---------- DATA SEGMENT ----------
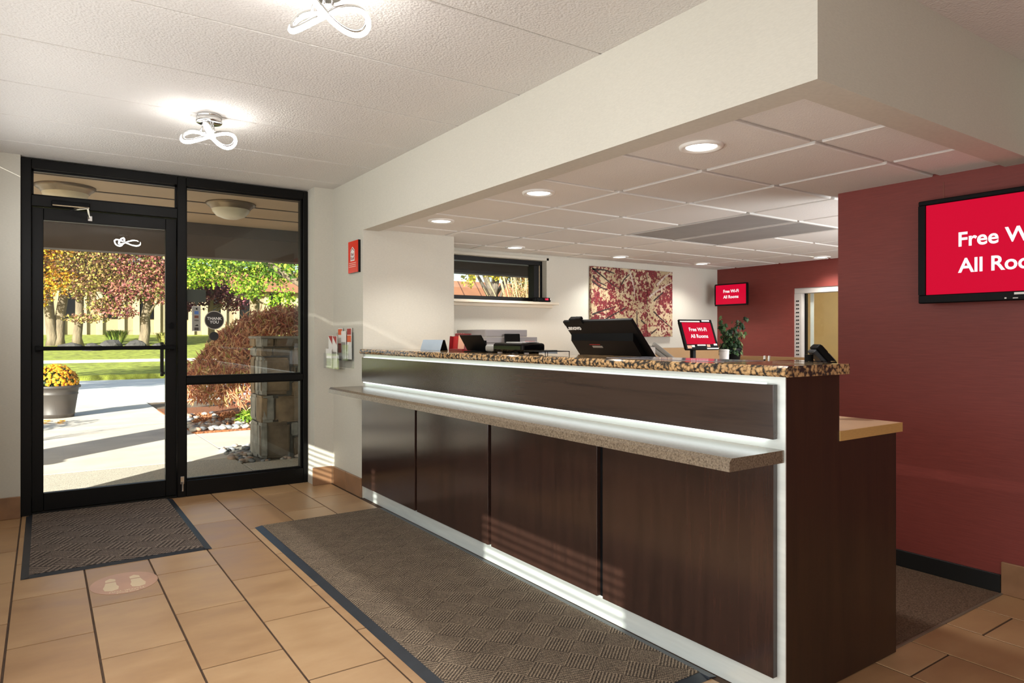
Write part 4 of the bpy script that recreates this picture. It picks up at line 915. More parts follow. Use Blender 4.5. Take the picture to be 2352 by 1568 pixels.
for k in range(9):
    a = rg.uniform(0, 6.28); pts = []; h = rg.uniform(0.10, 0.27); rr = rg.uniform(0.02, 0.085)
    for j in range(7):
        f = j/6; pts.append(Vector((4.42+math.cos(a)*rr*f*1.4+rg.uniform(-.012, .012), 3.42+math.sin(a)*rr*f*1.4+rg.uniform(-.012, .012), 1.10+h*f)))
    stems.tube(pts, 0.0022, 5)
    for p in pts[1:]:
        for _ in range(4): ivy_leaf(p+Vector((rg.uniform(-.035, .035), rg.uniform(-.035, .035), rg.uniform(-.02, .02))), rg.uniform(0.014, 0.024), Vector((rg.uniform(-1, .5), rg.uniform(-1.2, .3), rg.uniform(-.2, .8))), 0)
for k in range(60):
    a = rg.uniform(0, 6.28); ivy_leaf(Vector((4.42+math.cos(a)*0.085, 3.42+math.sin(a)*0.085, 1.10+rg.uniform(-0.02, 0.06))), rg.uniform(0.014, 0.024), Vector((math.cos(a), math.sin(a), .5)), 0)
obj('stems', stems, mat('ivy_stem', S(70, 60, 40), 0.6), iv); pyobj('foliage', lv, lfc, ivm, iv)['kind'] = 'stuff'

# alarm clock on the window sill
ck = thing('alarm_clock', 'small black alarm clock with red digits at the end of the window sill', 'clock', (4.10, 5.44, 1.56))
obj('body', B().box(4.02, 4.19, 5.405, 5.47, 1.56, 1.605, 0.012, None, 3).box(4.0, 4.04, 5.42, 5.47, 1.56, 1.60, 0.008), M['black'], ck)
obj('display', B().box(4.09, 4.17, 5.403, 5.406, 1.575, 1.598), M['blackgloss'], ck)
text('lettering', '1:03', 0.026, M['clockled'], ck, (4.132, 5.4025, 1.587), (1, 0, 0), (0, 0, 1), bold=0.03, depth=0.0004)
obj('snooze_button', B().box(4.175, 4.186, 5.402, 5.407, 1.582, 1.598, 0.001), M['whiteplastic'], ck)
tag(obj('paper_notice', B().box(2.985, 3.035, 2.895, 2.898, 1.02, 1.155), M['paper']), 'white printed notice standing just right of the computer', 'notice')

# ================================================================== STICKERS ON THE GLASS
GY = 5.7316
b0 = tag(obj('speech_bubble_sticker', B().prism([(0.915, 1.485), (0.963, 1.485), (0.979, 1.452), (0.995, 1.485), (1.042, 1.485), (1.046, 1.492), (1.046, 1.575), (1.040, 1.582), (0.918, 1.582), (0.912, 1.575), (0.912, 1.492)], (0, GY, 0), (1, 0, 0), (0, 0, 1), 0.0008), mat('dark_green_vinyl', S(52, 58, 48), 0.5, var=0.06)), 'dark speech bubble shaped sticker on the sidelight glass', 'sticker')
pt = thing('payment_sticker', 'tall narrow grey sticker of card payment logos on the sidelight glass', 'sticker', (0.978, GY, 1.262))
obj('backing', B().box(0.948, 1.008, GY-0.0008, GY, 1.262, 1.450), mat('grey_vinyl', S(150, 148, 138), 0.5), pt)
obj('border', B().box(0.946, 0.949, GY-0.0012, GY, 1.26, 1.452).box(1.007, 1.010, GY-0.0012, GY, 1.26, 1.452).box(0.946, 1.010, GY-0.0012, GY, 1.449, 1.452).box(0.946, 1.010, GY-0.0012, GY, 1.26, 1.263), M['paper'], pt)
for (z0, z1, c_) in [(1.390, 1.415, S(74, 110, 170)), (1.360, 1.380, S(110, 62, 44)), (1.265, 1.288, S(60, 56, 52))]:
    obj('logo_patch', B().box(0.964, 0.994, GY-0.0016, GY-0.0008, z0, z1), mat('logo_print', c_, 0.5), pt)
text('lettering', 'VISA', 0.016, M['black'], pt, (0.979, GY-0.001, 1.342), (1, 0, 0), (0, 0, 1), bold=0.03, depth=0.0002)
obj('logo_patch', B().prism([(0.964, 1.300), (0.994, 1.300), (0.986, 1.312)], (0, GY-0.0008, 0), (1, 0, 0), (0, 0, 1), 0.0006), M['black'], pt)
obj('contactless_mark', B().prism([(0.970, 1.432), (0.986, 1.422), (0.986, 1.442)], (0, GY-0.0008, 0), (1, 0, 0), (0, 0, 1), 0.0006), M['black'], pt)
ty = thing('thank_you_sticker', 'round black THANK YOU sticker with a pale rim on the sidelight glass', 'sticker', (1.108, GY, 1.275))
obj('rim', B().cyl((1.108, GY, 1.346), (1.108, GY-0.0006, 1.346), 0.073, n=40), mat('pale_vinyl_rim', S(176, 170, 156), 0.5), ty)
obj('disc', B().cyl((1.108, GY-0.0006, 1.346), (1.108, GY-0.0012, 1.346), 0.067, n=40), mat('black_vinyl', S(38, 34, 30), 0.5), ty)
text('lettering', 'THANK', 0.031, M['paper'], ty, (1.108, GY-0.0013, 1.358), (1, 0, 0), (0, 0, 1), depth=0.0002, bold=0.012)
text('lettering', 'YOU', 0.031, M['paper'], ty, (1.108, GY-0.0013, 1.330), (1, 0, 0), (0, 0, 1), depth=0.0002, bold=0.012)
tag(obj('small_round_sticker', B().cyl((1.106, GY, 1.221), (1.106, GY-0.0008, 1.221), 0.034, n=32).cyl((1.106, GY-0.0008, 1.221), (1.106, GY-0.002, 1.221), 0.018, n=24), mat('black_vinyl_dot', S(30, 30, 30), 0.45, var=0.1)), 'small round black sticker just below the THANK YOU sticker', 'sticker')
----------
TO BE DONE: Restate the data word for word from its first line through the line with "the computer', 'notice')", leaving out any picture along the way.

WORKED SOLUTION:
Write part 4 of the bpy script that recreates this picture. It picks up at line 915. More parts follow. Use Blender 4.5. Take the picture to be 2352 by 1568 pixels.
for k in range(9):
    a = rg.uniform(0, 6.28); pts = []; h = rg.uniform(0.10, 0.27); rr = rg.uniform(0.02, 0.085)
    for j in range(7):
        f = j/6; pts.append(Vector((4.42+math.cos(a)*rr*f*1.4+rg.uniform(-.012, .012), 3.42+math.sin(a)*rr*f*1.4+rg.uniform(-.012, .012), 1.10+h*f)))
    stems.tube(pts, 0.0022, 5)
    for p in pts[1:]:
        for _ in range(4): ivy_leaf(p+Vector((rg.uniform(-.035, .035), rg.uniform(-.035, .035), rg.uniform(-.02, .02))), rg.uniform(0.014, 0.024), Vector((rg.uniform(-1, .5), rg.uniform(-1.2, .3), rg.uniform(-.2, .8))), 0)
for k in range(60):
    a = rg.uniform(0, 6.28); ivy_leaf(Vector((4.42+math.cos(a)*0.085, 3.42+math.sin(a)*0.085, 1.10+rg.uniform(-0.02, 0.06))), rg.uniform(0.014, 0.024), Vector((math.cos(a), math.sin(a), .5)), 0)
obj('stems', stems, mat('ivy_stem', S(70, 60, 40), 0.6), iv); pyobj('foliage', lv, lfc, ivm, iv)['kind'] = 'stuff'

# alarm clock on the window sill
ck = thing('alarm_clock', 'small black alarm clock with red digits at the end of the window sill', 'clock', (4.10, 5.44, 1.56))
obj('body', B().box(4.02, 4.19, 5.405, 5.47, 1.56, 1.605, 0.012, None, 3).box(4.0, 4.04, 5.42, 5.47, 1.56, 1.60, 0.008), M['black'], ck)
obj('display', B().box(4.09, 4.17, 5.403, 5.406, 1.575, 1.598), M['blackgloss'], ck)
text('lettering', '1:03', 0.026, M['clockled'], ck, (4.132, 5.4025, 1.587), (1, 0, 0), (0, 0, 1), bold=0.03, depth=0.0004)
obj('snooze_button', B().box(4.175, 4.186, 5.402, 5.407, 1.582, 1.598, 0.001), M['whiteplastic'], ck)
tag(obj('paper_notice', B().box(2.985, 3.035, 2.895, 2.898, 1.02, 1.155), M['paper']), 'white printed notice standing just right of the computer', 'notice')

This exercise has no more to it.